Nas eleições de 2020 o PTB apresentou inicialmente à Justiça Eleitoral quinze candidaturas, sendo dez do gênero masculino e cinco do gênero feminino, representando, respectivamente, 66,67% e 33,33% do quantitativo total. O juízo indeferiu os pedidos de Antonio Maria de Souza Oliveira e de Rosalice Marques das Mercês. Assim, remanesceram nove candidatos e quatro candidatas, na razão de 69,23% do gênero masculino, para 30,76% do gênero feminino, arredondados para números inteiros no cálculo do percentual mínimo. Em razão desses indeferimentos, a agremiação apresentou as candidaturas de Anderson Souza, em substituição a Antônio Oliveira, e de Anabel Cristina de Castro Penafort, no lugar de Rosalice das Mercês. Acontece que a candidatura masculina substitutiva foi deferida pelo Juízo Eleitoral, mas a reposição da candidatura do gênero feminino foi indeferida. Assim, restaram dez candidatos homens e apenas quatro mulheres, sendo de 71,42% do gênero masculino e 28,57% do gênero feminino, não tendo sido cumprida a cota mínima de 30%, o que foi, inclusive, reconhecido na sentença em primeiro grau.

Felipe de Moura Palha assinalou que a jurisprudência do TSE já pacificou o entendimento de que os percentuais de gênero devem ser observados em todos os momentos do registro de candidatura, tanto no momento do registro da candidatura, quanto em eventual preenchimento de vagas remanescentes ou na substituição de candidatos, o que não ocorreu no caso. O partido é o único responsável por postular registro e os registros individuais dos filiados perante a Justiça Eleitoral e, em consequência, é responsável também pelo atendimento da cota gênero, consoante entendeu o TRE-PA em caso análogo, nas eleições de 2016.

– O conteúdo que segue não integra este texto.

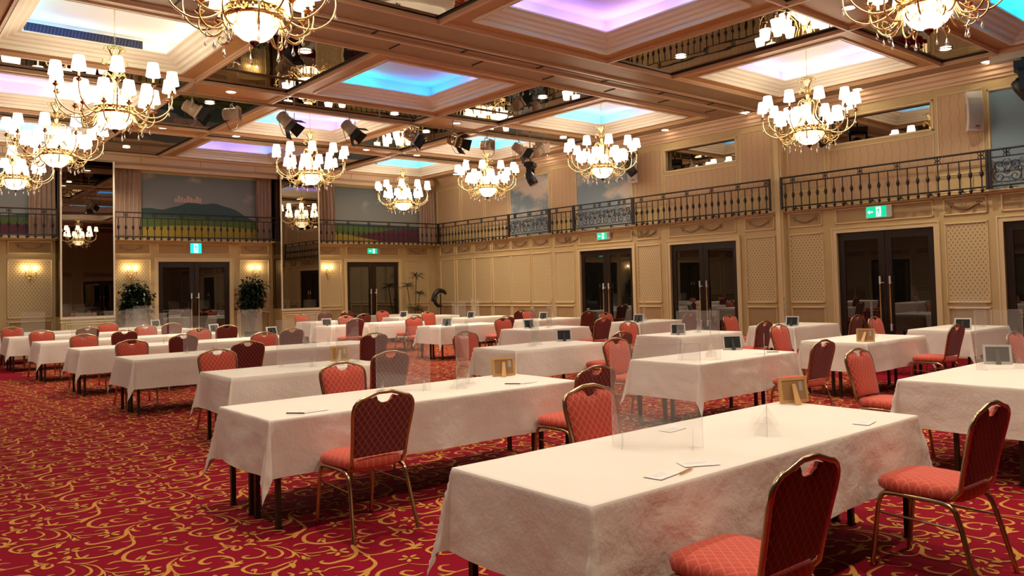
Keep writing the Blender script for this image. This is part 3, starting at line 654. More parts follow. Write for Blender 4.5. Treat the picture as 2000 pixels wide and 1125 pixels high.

Em seu parecer, o MP Eleitoral mostrou que, ao contrário do consignado na sentença exarada na Zona Eleitoral, não existe a exigência de prévia intimação do partido político para sanar eventual falha, pois o DRAP (Demonstrativo de Regularidade de Atos Partidários) já havia sido julgado. E o §6º do art. 17 da Resolução TSE nº 23.609/2019 prevê a prévia intimação do partido político para sanar eventual falha na fase postulatória do DRAP, e não em momento subsequente. Além do que o próprio CANDex, Sistema de Registro de Candidatura, notifica o partido político no momento da geração das mídias quanto aos percentuais mínimos e máximos de cada gênero. Mais: duas candidatas eram sabidamente inaptas, uma vez que Rosalice Marques não tinha condição de elegibilidade, por sua condenação por “contas não prestadas no pleito de 2018”, e Anabel Panafort não apresentou certidão de quitação eleitoral, filiação partidária e comprovante de desincompatibilização.

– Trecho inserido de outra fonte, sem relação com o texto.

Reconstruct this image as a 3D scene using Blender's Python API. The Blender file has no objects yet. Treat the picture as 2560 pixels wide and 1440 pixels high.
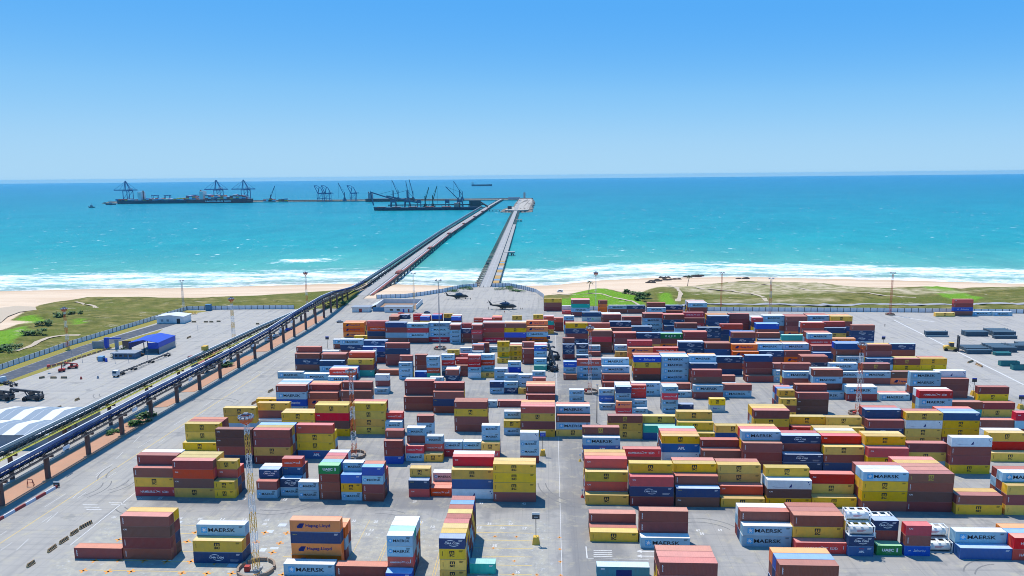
import bpy, math, random
from mathutils import Vector, Matrix
random.seed(7)
R = math.radians
scene = bpy.context.scene
COL = scene.collection
# ------------------------------------------------------------------ camera (a drone about 93 m above the yard)
CAM_H, FPX = 93.0, 1808.0
YAW, PITCH, ROLL = R(2.9), math.atan((720 - 438.7) / 1808.0), R(0.56)
SEA_Z = -5.0
_fw = Vector((-math.sin(YAW) * math.cos(PITCH), math.cos(YAW) * math.cos(PITCH), -math.sin(PITCH)))
_rt = Vector((math.cos(YAW), math.sin(YAW), 0))
_up = _rt.cross(_fw)
CR = _rt * math.cos(ROLL) - _up * math.sin(ROLL)
CU = _up * math.cos(ROLL) + _rt * math.sin(ROLL)
CAM = Vector((0, 0, CAM_H))
cd = bpy.data.cameras.new('camera')
cam = bpy.data.objects.new('camera', cd); COL.objects.link(cam)
cam.matrix_world = Matrix((( CR.x, CU.x, -_fw.x, 0), (CR.y, CU.y, -_fw.y, 0), (CR.z, CU.z, -_fw.z, CAM_H), (0, 0, 0, 1)))
cd.sensor_width = 36; cd.lens = FPX / 2560 * 36; cd.clip_start = 1; cd.clip_end = 80000
scene.camera = cam

def ray(px, py): return _fw * FPX + CR * (px - 1280) - CU * (py - 720)
def at(px, py, z=0.0):                       # the point at height z that the photograph shows at this pixel
    d = ray(px, py)
    return CAM + d * ((z - CAM_H) / d.z)
def proj(p):
    v = Vector(p) - CAM; w = v.dot(_fw)
    return 1280 + FPX * v.dot(CR) / w, 720 - FPX * v.dot(CU) / w
def height_at(base, py):                     # height of a vertical line standing on base whose top shows at row py
    lo, hi = 0.0, 90.0
    for _ in range(40):
        m = (lo + hi) / 2
        if proj((base[0], base[1], base[2] + m))[1] > py: lo = m
        else: hi = m
    return lo

# ------------------------------------------------------------------ objects and their descriptions
def tag(o, label=None, cat=None, group=None, kind=None):
    if label: o['label'] = label
    if cat: o['category'] = cat
    if group: o['group'] = group
    if kind: o['kind'] = kind
    return o
def empty(name, loc=(0, 0, 0), rz=0.0, label=None, cat=None, group=None):
    o = bpy.data.objects.new(name, None); COL.objects.link(o)
    o.location = loc; o.rotation_euler = (0, 0, rz); o.empty_display_size = 0.3
    return tag(o, label, cat, group)
def link(name, me, parent=None, loc=(0, 0, 0), rot=(0, 0, 0), mats=None):
    o = bpy.data.objects.new(name, me); COL.objects.link(o)
    o.location = loc; o.rotation_euler = rot
    if parent: o.parent = parent
    if mats:
        for i, m in enumerate(mats):
            if i < len(o.material_slots):
                o.material_slots[i].link = 'OBJECT'; o.material_slots[i].material = m
    return o
def copy_tree(o, parent=None):
    c = o.copy(); COL.objects.link(c); c.parent = parent
    for ch in o.children: copy_tree(ch, c)
    return c

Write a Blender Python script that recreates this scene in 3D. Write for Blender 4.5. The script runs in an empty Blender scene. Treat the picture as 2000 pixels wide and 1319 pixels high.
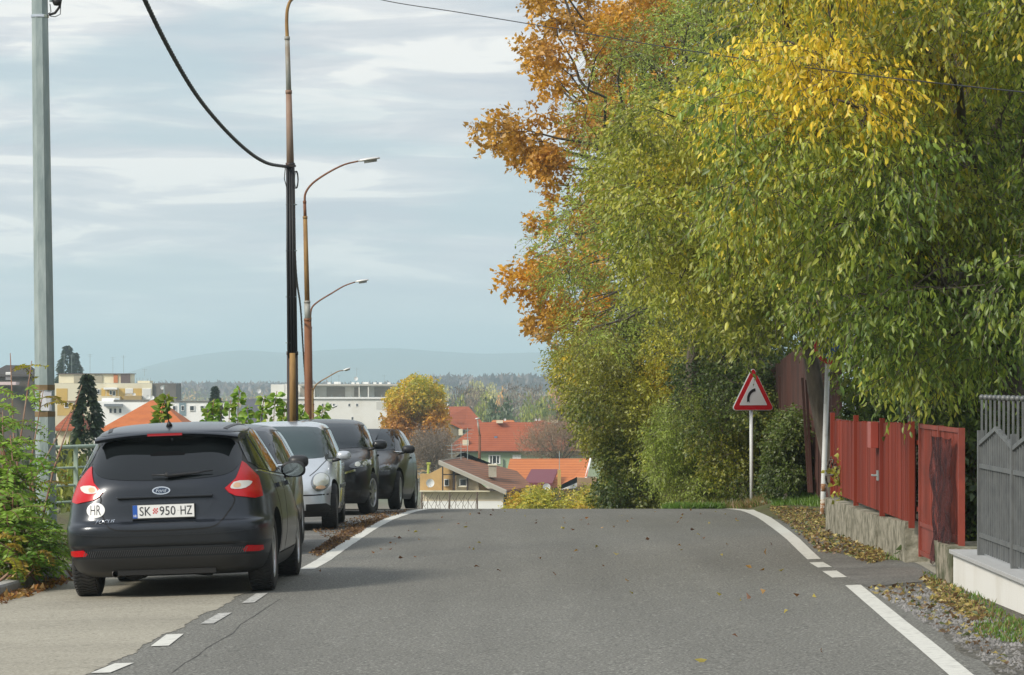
import bpy, bmesh, math, random
import numpy as np
from mathutils import Vector, Matrix, noise
from mathutils.bvhtree import BVHTree
R = math.radians
S = bpy.context.scene
COL = S.collection
F = 6500.0          # focal length in photo pixels (2000 px wide)
HZ = 745.0          # horizon row
EYE = 1.70
# ------------------------------------------------------------ camera
cd = bpy.data.cameras.new('camera'); cam = bpy.data.objects.new('camera', cd); COL.objects.link(cam)
cd.sensor_width = 36; cd.lens = 36*F/2000; cd.shift_y = (HZ-659.5)/2000
cd.clip_start = .5; cd.clip_end = 40000
cam.location = (0,0,EYE); cam.rotation_euler = (R(90),0,0)
S.camera = cam
# ------------------------------------------------------------ sky
SUN_EL, SUN_AZ = 34, -128     # azimuth from +Y, clockwise: the sun is behind the camera to the left
W = bpy.data.worlds.new('World'); S.world = W; W.use_nodes = True
nt = W.node_tree; nt.nodes.clear()
def N(t, **k):
    n = nt.nodes.new(t)
    for a, b in k.items(): setattr(n, a, b)
    return n
out = N('ShaderNodeOutputWorld'); bg = N('ShaderNodeBackground'); bg.inputs[1].default_value = 0.097
sky = N('ShaderNodeTexSky', sky_type='NISHITA', sun_disc=False)
sky.sun_elevation = R(SUN_EL); sky.sun_rotation = R(SUN_AZ); sky.air_density = 1.0; sky.dust_density = 1.0
tc = N('ShaderNodeTexCoord')
def cloud(scale, detail, rough, seed, dist=0.0):
    m = N('ShaderNodeMapping'); m.inputs['Scale'].default_value = scale; m.inputs['Location'].default_value = (seed, seed*.7, seed*.3)
    nt.links.new(tc.outputs['Generated'], m.inputs[0])
    n = N('ShaderNodeTexNoise'); n.inputs['Scale'].default_value = 1; n.inputs['Detail'].default_value = detail
    n.inputs['Roughness'].default_value = rough; n.inputs['Distortion'].default_value = dist
    nt.links.new(m.outputs[0], n.inputs['Vector']); return n.outputs['Fac']
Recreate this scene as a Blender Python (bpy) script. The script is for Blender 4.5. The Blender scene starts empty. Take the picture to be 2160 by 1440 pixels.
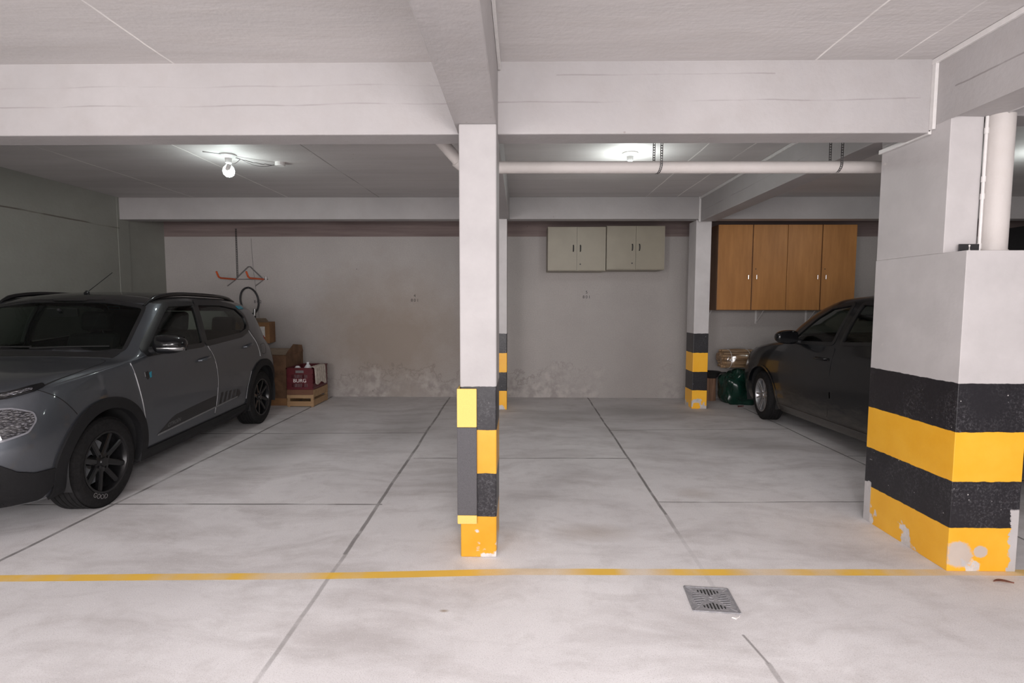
import bpy, bmesh, math, random
import numpy as np
from mathutils import Vector, Matrix, noise
from mathutils.bvhtree import BVHTree
from mathutils.geometry import tessellate_polygon
random.seed(7)
PI = math.pi
SC = bpy.context.scene
COL = SC.collection

# ------------------------------------------------------------------ camera
F_PX = 1120.0
cam_d = bpy.data.cameras.new('camera'); cam = bpy.data.objects.new('camera', cam_d); COL.objects.link(cam)
cam_d.sensor_width = 36.0; cam_d.lens = 36.0 * F_PX / 2160.0; cam_d.clip_start = 0.05
cam.location = (0, 0, 1.42)
cam.matrix_world = Matrix.Translation((0, 0, 1.42)) @ Matrix.Rotation(math.atan(18 / F_PX), 4, 'Z') @ \
    Matrix.Rotation(PI / 2 - math.atan(82 / F_PX), 4, 'X') @ Matrix.Rotation(math.radians(0.1), 4, 'Z')
SC.camera = cam
# ------------------------------------------------------------------ world, large lights, exposure
SC.view_settings.view_transform = 'Standard'; SC.view_settings.look = 'None'
SC.view_settings.exposure = 0.0; SC.view_settings.gamma = 1.0; SC.view_settings.use_curve_mapping = False
w = bpy.data.worlds.new('world'); SC.world = w; w.use_nodes = True
w.node_tree.nodes['Background'].inputs[0].default_value = (1.0, 0.94, 0.93, 1)
w.node_tree.nodes['Background'].inputs[1].default_value = 0.35
def light(name, kind, loc, power, col, size=0.1, size_y=None, rot=(0, 0, 0)):
    d = bpy.data.lights.new(name, kind); d.energy = power; d.color = col
    if kind == 'AREA':
        d.shape = 'RECTANGLE'; d.size = size; d.size_y = size_y
    else:
        d.shadow_soft_size = size
    o = bpy.data.objects.new(name, d); o.location = loc; o.rotation_euler = rot; COL.objects.link(o)
    return o
WARM = (1.0, 0.955, 0.955)
light('rear_fill_area', 'AREA', (-0.8, -3.9, 1.45), 350, WARM, 9.0, 2.4, (PI / 2, 0, 0))  # unseen broad fill added behind the camera to brighten the near surfaces
light('camera_flash_light', 'POINT', (0.32, -0.6, 1.9), 186, WARM, 0.25)  # stands for the flash beside the camera; no lamp fixture here
light('left_fill_light', 'POINT', (-2.3, -2.2, 1.9), 170, WARM, 0.4)  # extra unseen fill added to lift the left side
BULB = (0.93, 1.0, 0.97)

# ------------------------------------------------------------------ mesh helpers
class MB:
    def __init__(s): s.v = []; s.f = []
    def add(s, vs, fs):
        n = len(s.v); s.v += [tuple(v) for v in vs]; s.f += [tuple(i + n for i in f) for f in fs]; return s
    def box(s, x0, x1, y0, y1, z0, z1, M=None):
        vs = [Vector((x, y, z)) for x in (x0, x1) for y in (y0, y1) for z in (z0, z1)]
        if M is not None: vs = [M @ v for v in vs]
        return s.add(vs, [(0, 1, 3, 2), (4, 6, 7, 5), (0, 4, 5, 1), (2, 3, 7, 6), (0, 2, 6, 4), (1, 5, 7, 3)])
    def tube(s, pts, r, n=12, cap=True, closed=False):
        pts = [Vector(p) for p in pts]; m = len(pts)
        rs = r if isinstance(r, (list, tuple)) else [r] * m
        rings = []; up = None
        for i, p in enumerate(pts):
            if closed: t = (pts[(i + 1) % m] - pts[i - 1]).normalized()
            else: t = (pts[min(i + 1, m - 1)] - pts[max(i - 1, 0)]).normalized()
            if up is None:
                a = Vector((0, 0, 1)) if abs(t.z) < 0.9 else Vector((1, 0, 0))
                up = (a - t * a.dot(t)).normalized()
            else:
                up = (up - t * up.dot(t)).normalized()
            b = t.cross(up)
            rings.append([p + (up * math.cos(2 * PI * k / n) + b * math.sin(2 * PI * k / n)) * rs[i] for k in range(n)])
        vs = [v for rg in rings for v in rg]; fs = []
        for i in range(m if closed else m - 1):
            j = (i + 1) % m
            for k in range(n): fs.append((i * n + k, i * n + (k + 1) % n, j * n + (k + 1) % n, j * n + k))
        if cap and not closed: fs.append(tuple(range(n))[::-1]); fs.append(tuple((m - 1) * n + k for k in range(n)))
        return s.add(vs, fs)
    def lathe(s, prof, n=32, M=None, close=False):
        # prof: (r, h) about local Z
        vs = []; fs = []; m = len(prof)
        for k in range(n):
            a = 2 * PI * k / n
            for r, h in prof: vs.append(Vector((r * math.cos(a), r * math.sin(a), h)))
        if M is not None: vs = [M @ v for v in vs]
        for k in range(n):
            q = (k + 1) % n
            for i in range(m if close else m - 1):
                j = (i + 1) % m
                fs.append((k * m + i, q * m + i, q * m + j, k * m + j))
        return s.add(vs, fs)
    def prism(s, poly, z0, z1, M=None):
        n = len(poly)
        vs = [Vector((x, y, z0)) for x, y in poly] + [Vector((x, y, z1)) for x, y in poly]
        if M is not None: vs = [M @ v for v in vs]
        fs = [tuple(range(n))[::-1], tuple(range(n, 2 * n))] + [(i, (i + 1) % n, n + (i + 1) % n, n + i) for i in range(n)]
        return s.add(vs, fs)
    def build(s, name, mat, parent=None, smooth=False, bevel=0.0, angle=None, weld=True, seg=2):
        me = bpy.data.meshes.new(name); me.from_pydata(s.v, [], s.f)
        bm = bmesh.new(); bm.from_mesh(me)
        if weld: bmesh.ops.remove_doubles(bm, verts=bm.verts, dist=1e-5)
        bmesh.ops.recalc_face_normals(bm, faces=bm.faces)
        bm.to_mesh(me); bm.free()
        me.materials.append(mat)
        if smooth:
            me.polygons.foreach_set('use_smooth', [True] * len(me.polygons))
            me.set_sharp_from_angle(angle=math.radians(angle if angle else 40))
        o = bpy.data.objects.new(name, me); COL.objects.link(o)
        if parent is not None: o.parent = parent
        if bevel > 0:
            md = o.modifiers.new('bevel', 'BEVEL'); md.width = bevel; md.segments = seg; md.limit_method = 'ANGLE'; md.angle_limit = math.radians(35)
        return o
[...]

Ademais, é entendimento pacífico do TSE que, sendo eventualmente impossível o registro de candidaturas femininas no percentual mínimo de 30%, o partido/coligação deverá reduzir o número de candidatos masculinos. “Inarredável, desde logo, a conclusão pela ocorrência de fraude”, concluiu o PRE, alinhando, de forma didática, que no caso, estão provados nos autos: incontroverso descumprimento à cota de gênero; apresentação do DRAP com candidata sabidamente inapta e pedido de substituição por candidata que não apresentou documentos essenciais ao registro de candidatura. Tais provas são capazes de atestar que ocorreu fraude na inscrição de candidatas femininas, com manipulação da composição da cota na eleição do Município de Belém, atinente à apresentação de pedidos de registro simulados no DRAP do PTB.

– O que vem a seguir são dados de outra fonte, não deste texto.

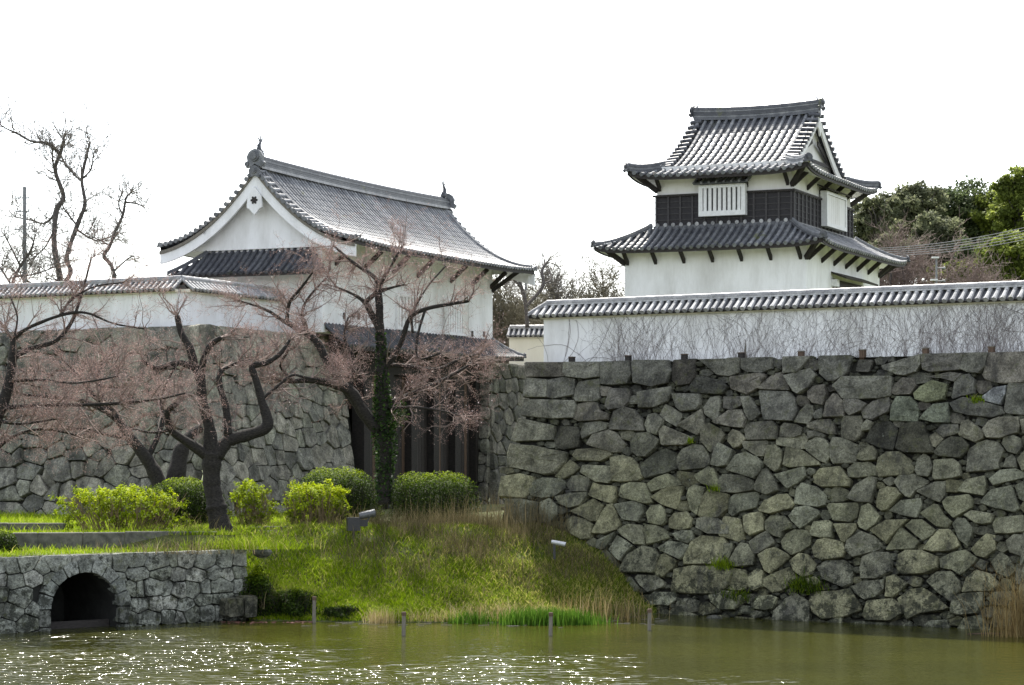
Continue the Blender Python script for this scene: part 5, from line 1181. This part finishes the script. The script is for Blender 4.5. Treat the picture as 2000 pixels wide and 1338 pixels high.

Na sentença, o juízo singular considerou que as partes autoras não provaram o fato constitutivo da alegada irregularidade, que não há nos autos elementos para a verificação quanto à observância, ou não, da distribuição adequada do tempo de propaganda eleitoral, no rádio e na TV, das candidatas do PTB ao cargo de vereador de Belém em 2020, e que há comprovação de realização de propaganda eleitoral pelas candidatas. Mas essa comprovação foi em mídia pessoal das candidatas, por isso não isenta de responsabilização o partido, vez que a reservado do percentual mínimo de 30% tem que ser em propaganda eleitoral gratuita no rádio e na TV. E nos autos não há registro de despesas com produtora ou produção de material para ser difundido no horário eleitoral gratuito. Além do mais, os partidos denunciados alegaram, em um primeiro momento, que “os espaços em mídia digital, rádio e televisão foram apropriadamente ofertados as candidatas do sexo feminino, conforme mídia anexas”, e em outra ocasião que o MDB – Belém teria “doado espaço em rádio e televisão”, atraindo para si o ônus da prova. Contudo, juntaram ao processo só dois vídeos que aparentam ter sido veiculados na TV, de tão somente duas das suas quatro candidatas, Daise Farias de Sousa e Irailde Neves Ferreira Guedes.

Se a corte eleitoral endossar o entendimento do MPE e julgar procedente o recurso eleitoral, a consequência será a cassação dos registros – inclusive diplomas – de todos os candidatos dos partidos denunciados, eleitos e não eleitos, bem como a anulação de todos os votos por eles obtidos, devendo ser refeito o cálculo de quociente eleitoral e empossados os novos vereadores de Belém.